There is an obvious distinction drawn in sections 103 — 5(a) and (b) between those held in custody and those who have been released on bail or recognizance. However, the statute does not require that a person must actually be on bail or recognizance at the time he makes his speedy-trial demand in order for the 160-day provision of section 103 — 5(b) to attach. Because the 120-day in-custody provision of section 103 — 5(a) operates automatically and independently of any demand made by a defendant, the only reason for a defendant to make such a demand is to start the 160-day period running, with a view toward his possible release prior to the expiration of the 120-day period. I see nothing in the language of the statute to suggest that such a demand ought not be effective from the time it is made, regardless of the fact that the defendant is still in custody. By making such a demand while in custody, the defendant can be sure of a speedy trial — he must be tried within 120 days if he remains in custody, or within 160 days from the date of demand if he is released from custody before the 120-day period expires.

The majority opinion states that the legislature did not countenance the simultaneous running of two separate speedy-trial clocks for criminal defendants held in custody who have made demands for speedy trial.
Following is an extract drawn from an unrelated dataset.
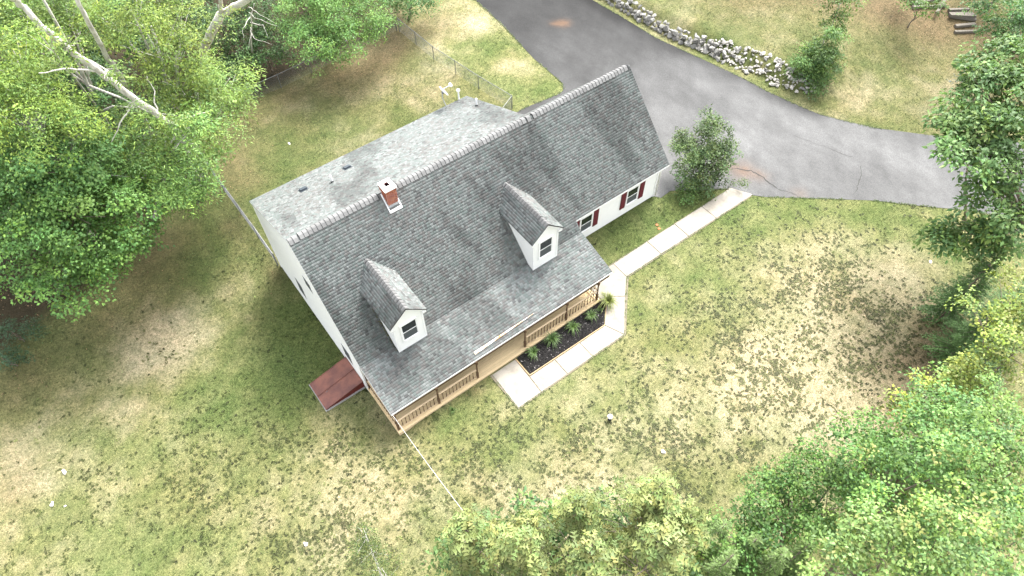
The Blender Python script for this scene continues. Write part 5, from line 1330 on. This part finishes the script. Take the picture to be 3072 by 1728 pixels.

There is, however, nothing in the statute indicating that the legislature intended otherwise. If a person in custody demands a speedy trial, then the statute operates to ensure that if he is released on bail or recognizance prior to the *333expiration of the automatic 120-day period, at least he will be entitled to trial within 160 days of his demand.

Under the majority's holding, the State could be allowed nearly 280 days to try a defendant. I do not believe that such results were intended by the legislature. As the majority notes, the right to a speedy trial guaranteed by the Illinois Constitution (Ill. Const. 1970, art. I, §8) is not necessarily coextensive with the right to a speedy trial guaranteed by the statute here in consideration. (People v. Richards (1980), 81 Ill. 2d 454, 459.) However, this court has interpreted the statute as implementing the constitutional right, and has recognized that the statute should be liberally construed to that effect. (People v. Reimolds (1982), 92 Ill. 2d 101, 106.) It is clear that this right stands in favor of the individual defendant as a check against arbitrary and oppressive delays. (People v. Morris (1954), 3 Ill. 2d 437, 441.) In the present case, defendant demanded a speedy trial three times while he was in custody. The State was aware that defendant desired a speedy trial. I fear that the majority’s construction of the statute undermines the protection afforded by the statute in a manner unintended by the legislature and grants prosecutors an instrument with which they may, on a whim, contravene a defendant’s legitimate demand for a speedy trial. If our speedy-trial statute is intended to implement a defendant’s constitutional right to a speedy trial, the period of time before trial should be approximately the same for all defendants. Under the majority opinion, if a defendant is arrested, makes bail and demands a speedy trial, his constitutional right, as implemented by the statute, is to a trial within 160 days. If his codefendant is arrested at the same time and also demands a speedy trial but is not released on bail until 110 days later, his constitutional right to a speedy trial, as implemented by the *334statute, would mean a trial, at the earliest, 270 days later.

For the above reasons, I would reverse the appellate court and affirm the circuit court’s order dismissing the charges against defendant.

JUSTICE STAMOS joins in this dissent.